A novelty has recently taken place in Israeli history. Naftali Bennett, the leader of Yamina, a fundamentalist Zionist party, and the Islamist United Arab List's leader Mansour Abbas gathered under the same coalition roof in order to end Israeli Prime Minister Benjamin Netanyahu's 12-year corrupt rule.
Thus, the opposition leader and the chairperson of Yesh Atid, Yair Lapid, was able to inform Israel's outgoing President Reuven Rivlin that he has succeeded in forming a coalition government in which Bennett will serve as the first prime minister.
The fact that the political power represented by "a Zionist and an Islamist," whose cooperation seems unforeseen even for an anecdote, could come together for a historical political coalition is proof of how unifying the "hatred against Netanyahu" is.
This political union, which is not expected to be long-term, took me back to the Oslo Accords period, which was a great source of hope when it was first signed.

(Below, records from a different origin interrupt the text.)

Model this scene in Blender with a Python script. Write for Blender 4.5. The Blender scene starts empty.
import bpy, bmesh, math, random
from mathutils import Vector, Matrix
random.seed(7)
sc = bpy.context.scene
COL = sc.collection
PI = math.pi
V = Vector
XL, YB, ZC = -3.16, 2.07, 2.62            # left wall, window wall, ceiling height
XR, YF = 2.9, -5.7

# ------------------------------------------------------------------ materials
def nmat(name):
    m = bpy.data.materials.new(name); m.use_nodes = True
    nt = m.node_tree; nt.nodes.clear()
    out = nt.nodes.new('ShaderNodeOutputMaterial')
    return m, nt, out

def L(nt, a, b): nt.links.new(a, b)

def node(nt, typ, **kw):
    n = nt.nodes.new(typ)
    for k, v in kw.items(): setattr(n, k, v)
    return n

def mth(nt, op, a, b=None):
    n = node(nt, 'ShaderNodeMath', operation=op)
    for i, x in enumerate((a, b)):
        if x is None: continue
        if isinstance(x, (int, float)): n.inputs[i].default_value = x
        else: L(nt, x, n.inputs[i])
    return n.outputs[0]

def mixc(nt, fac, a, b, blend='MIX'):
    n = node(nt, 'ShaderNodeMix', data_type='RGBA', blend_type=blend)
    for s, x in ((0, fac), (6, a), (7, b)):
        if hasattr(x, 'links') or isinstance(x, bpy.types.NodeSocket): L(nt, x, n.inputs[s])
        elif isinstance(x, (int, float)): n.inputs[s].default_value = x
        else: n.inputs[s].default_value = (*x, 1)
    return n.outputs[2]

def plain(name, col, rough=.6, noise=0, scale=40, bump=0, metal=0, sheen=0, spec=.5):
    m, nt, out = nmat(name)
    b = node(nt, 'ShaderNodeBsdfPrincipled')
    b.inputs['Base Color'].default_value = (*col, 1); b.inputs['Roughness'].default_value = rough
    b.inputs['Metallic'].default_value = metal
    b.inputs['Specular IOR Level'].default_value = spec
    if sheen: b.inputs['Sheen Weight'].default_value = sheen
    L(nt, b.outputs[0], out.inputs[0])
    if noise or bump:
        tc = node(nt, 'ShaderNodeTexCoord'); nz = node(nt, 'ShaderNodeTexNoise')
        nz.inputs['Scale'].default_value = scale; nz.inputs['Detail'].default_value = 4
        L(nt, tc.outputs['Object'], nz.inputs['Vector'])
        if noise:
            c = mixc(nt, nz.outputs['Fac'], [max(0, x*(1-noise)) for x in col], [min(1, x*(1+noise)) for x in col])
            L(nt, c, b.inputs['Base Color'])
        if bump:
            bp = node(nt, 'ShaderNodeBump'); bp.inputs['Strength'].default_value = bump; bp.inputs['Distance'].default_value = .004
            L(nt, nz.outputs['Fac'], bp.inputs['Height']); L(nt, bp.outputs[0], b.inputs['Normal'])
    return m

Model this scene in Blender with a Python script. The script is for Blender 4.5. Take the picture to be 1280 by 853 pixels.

Recognizing the legitimacy of the state of Israel against the recognition of a limited Palestinian Authority (PA) in Gaza and the West Bank was projected as an achievement to be crowned with the Nobel Peace Prize.
However, the brutal truth is that today neighborhoods of the West Bank are occupied by illegal settlers every day and left in pieces, while Gaza is no different from an "open-air prison" on which Israel arbitrarily rains tons of bombs every time it gets furious.
Former Israeli Prime Minister Yitzhak Rabin and former Palestine Liberation Organization (PLO) Chairperson Yasir Arafat shaking hands on the White House lawn in 1993 was an iconic moment in history.
However, the fact that Rabin was besieged and humiliated by Israel in the period leading up to Arafat's death from the Second Intifada, which started after Rabin was murdered by an extreme right-wing Israeli and former Israeli Prime Minister Ariel Sharon raided Al-Aqsa Mosque, has engraved in our memories how misleading that photograph was.
Both leaders were forced to bid farewell to this world, receiving the "reward" for the peace effort.
The Oslo Accords were an attempt to lay the groundwork for what was to be a truly two-state solution. However, as Ahmet Qurei, the key figure in the Oslo talks, said "Israel has decapitated the two-state solution."
I remember when the Likud Party won the elections in 1996, its leader Netanyahu argued that the Oslo Accords had violated "the historic rights of the Jewish people to the land of Israel."
In other words, it is possible to say today that a fierce Zionist and an Islamist leader unseated one of the leaders who eliminated the Oslo agreement.
Yes, perhaps the only thing the bloc agrees on is the anti-Netanyahu concept, and this bloc's life will likely be as fleeting as the Arafat-Rabin handshake.
However, no matter how we look at it, hats should be laid on this irony of divine justice.